Rather, if there was a wrong motive (for all political motives to religious action are wrong) which then encouraged me to join the Church, it was that I found the Church, as in the days of the Apostles, “a sect that is everywhere spoken against.” I found that Catholicism in Italy was condemned as denationalized, Catholicism in Germany for its nationalism, Catholicism in Switzerland because it was pacificist, Catholicism in France because it was chauvinist, Catholicism in Spain as a pillar of reaction, Catholicism in Ireland as a hotbed of revolution.
I found that the imperialist Press, both in England and in Germany, anathematized the Holy Father’s interference [i.e. Benedict XV's various efforts to mediate and help bring peace], now because he was trying to secure the winning side in its ill-gotten gains, now because he was trying to save the losing side from defeat. That [Rome's] influence should react differently in different environments was what I should have expected of the City which was built to be the world’s centre, but what did it all mean, this chorus of dissatisfaction?
In the first place, it must mean that the Church was something big, something significant — divine or diabolical, it must have some importance in the world, to evoke such antipathy. And in the second place, it had resolute and sworn enemies. The manifestations of its activity might differ, and the limits within which its influence could be traced might be narrower than many people thought, but still it had some effect, and the effect roused the world to fury.
Disagreements there might be between various sections of the Church — and its critics, heaven knows, have made the most of them — but at least it had one thing in common everywhere, common enemies..
They might respect it for the moment, but in the years to come they would not be slow to join in assailing it, the indifferent, the baffled seekers after a sign, the fanatical opponents — as once before, Pilate and Herod and Caiaphas — sinking their differences in a joint attack upon this defenceless but never insignificant foe. Surely such a cause was worthy of being championed.... Now, as I say, if such motives swayed me, they were wrong. It is cowardly to join the Church just because the Church is large, or influential: I had often had the argument put to me, and rejected it. They are slaves, who dare not be "in the right" with two or three. And it is wrong to join the Church because the Church seems to you to lack support which you can give.
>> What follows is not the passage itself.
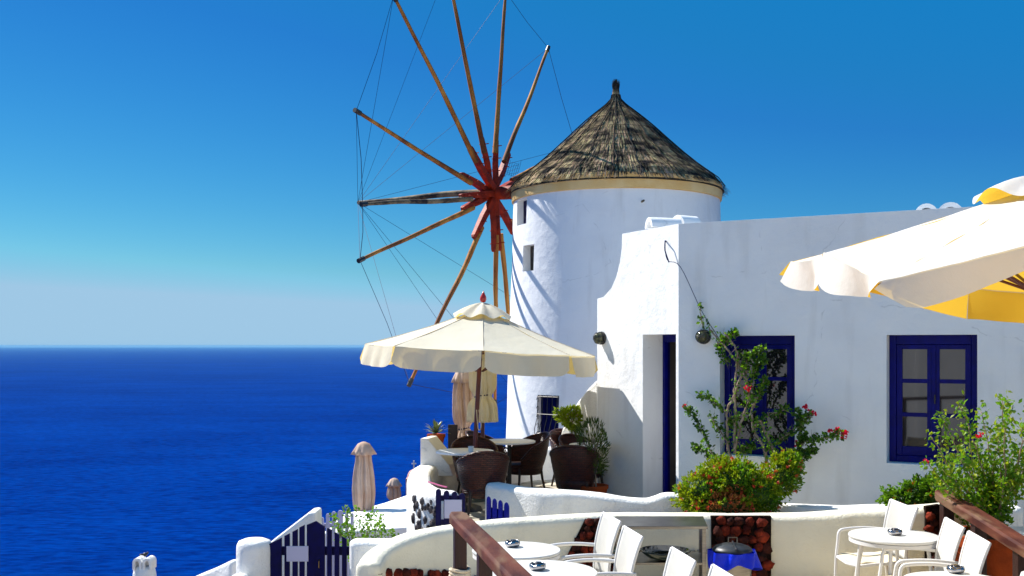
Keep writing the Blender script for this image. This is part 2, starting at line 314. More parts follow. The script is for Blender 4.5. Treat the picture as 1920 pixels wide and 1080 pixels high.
def sweep_wall(pts, th, zbot, n=8, r=None, cap=True, wob=.006, caps=(1, 1)):
    """plastered wall with a rounded top: pts carry x, y, top z"""
    c = crom(pts, n); r = r or th * .32
    prof = [(-1, None), (-1, 0)]
    mb = MB(); secs = []
    def section(p, nrm, sc, dz):
        h = th / 2 * sc; rr = r; zt = p.z - dz; o = []
        o.append((-h, zbot)); 
        for z in (.33, .66): o.append((-h, zbot + (zt - rr - zbot) * z))
        for k in range(6):
            a = math.pi - k / 5 * math.pi / 2; o.append((-h + rr * sc + math.cos(a) * rr * sc, zt - rr + math.sin(a) * rr))
        for k in range(6):
            a = math.pi / 2 - k / 5 * math.pi / 2; o.append((h - rr * sc + math.cos(a) * rr * sc, zt - rr + math.sin(a) * rr))
        for z in (.66, .33): o.append((h, zbot + (zt - rr - zbot) * z))
        o.append((h, zbot))
        vs = []
        for s_, z in o:
            q = Vector((p.x, p.y, 0)) + nrm * s_; q.z = z
            q += nrm * (noise.noise(q * 1.6) * wob * 2 + noise.noise(q * 5) * wob); q.z += noise.noise(q * 2.1 + Vector((5, 3, 1))) * wob * 1.6
            vs.append(q)
        return vs
    N = len(c)
    for i, p in enumerate(c):
        d = c[min(i + 1, N - 1)] - c[max(i - 1, 0)]; d.z = 0; d.normalize(); nrm = Vector((d.y, -d.x, 0))
        if i == 0 and caps[0]:
            for k in range(5):
                a = k / 5 * math.pi / 2; q = p - d * th / 2 * math.cos(a) * .6
                secs.append(section(Vector((q.x, q.y, p.z)), nrm, max(.05, math.sin(a)) ** .6 if k else .25, r * .5 * (1 - math.sin(a))))
        secs.append(section(p, nrm, 1, 0))
        if i == N - 1 and caps[1]:
            for k in range(4, -1, -1):
                a = k / 5 * math.pi / 2; q = p + d * th / 2 * math.cos(a) * .6
                secs.append(section(Vector((q.x, q.y, p.z)), nrm, max(.05, math.sin(a)) ** .6 if k else .25, r * .5 * (1 - math.sin(a))))
    m = len(secs[0]); vs = [v for s_ in secs for v in s_]; fs = []
    for i in range(len(secs) - 1):
        for j in range(m - 1): fs.append((i * m + j, i * m + j + 1, (i + 1) * m + j + 1, (i + 1) * m + j))
    fs.append(tuple(range(m))); fs.append(tuple((len(secs) - 1) * m + j for j in range(m))[::-1])
    mb.add(vs, fs); return mb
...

You must come, not as a partisan or as a champion, but as a suppliant for the needs in your own life which only the Church can supply — the ordinary, daily needs, litus innocuum, ei cunctis auramque undamque patentem.
You must join the Church as a religion, not as a party or as a clan.
[This was the religion — the fullness of the way of surrendering his will to Christ — that Knox encountered with an open heart, after much struggle and inner turmoil in the stretch of time immediately prior to the completion of his conversion: for him it was the decisive step on a road that passed from his Evangelical childhood, to his Ritualist Anglican school days, to his zealous convictions as an Anglo-Catholic priest who wanted to help liberate and bring about the (future) "corporate reunion" of the whole English Church with Rome, to — at last — his personal entrance into the fullness of faith and communion with the Catholic Church in obedience to Christ, and the successor of Peter. In the end, after all his seeking, he went on retreat to a Benedictine monastery and prayed to be able to make his decision. Soon] I knew that grace had triumphed. I neither expected nor received any sensible supernatural illumination: I did not have to take my spiritual temperature, “evaluate” my “experiences,” or proceed in any such quasi-scientific manner. I turned away from the emotional as far as possible, and devoted myself singly to the resignation of my will to God’s Will. Attulit et nobis aliquando optantibus aetas Adventum auxiliumque Dei; in the mere practice of religion, in the mere performance of these (very informal) exercises, I knew that it was all right.
I am not trying to explain it, but I must try to illustrate it by an example. It was as if I had been a man homeless and needing shelter, who first of all had taken refuge under a shed at the back of an empty house. Then he had found an outhouse unlocked, and felt more cheerfulness and comfort there. Then he had tried a door in the building itself, and, by some art, found a secret spring which let you in at the back door; nightly thenceforward he had visited this back part of the house, more roomy than anything he had yet experienced, and giving, through a little crack, a view into the wide spaces of the house itself beyond. Then, one night, he had tried the spring, and the door had refused to open. The button could still be pushed, but it was followed by no sound of groaning hinges. Baffled, and unable now to content himself with shed or outhouse, he had wandered round and round the house, looking enviously at its frowning fastnesses. And then he tried the front door, and found that it had been open all the time.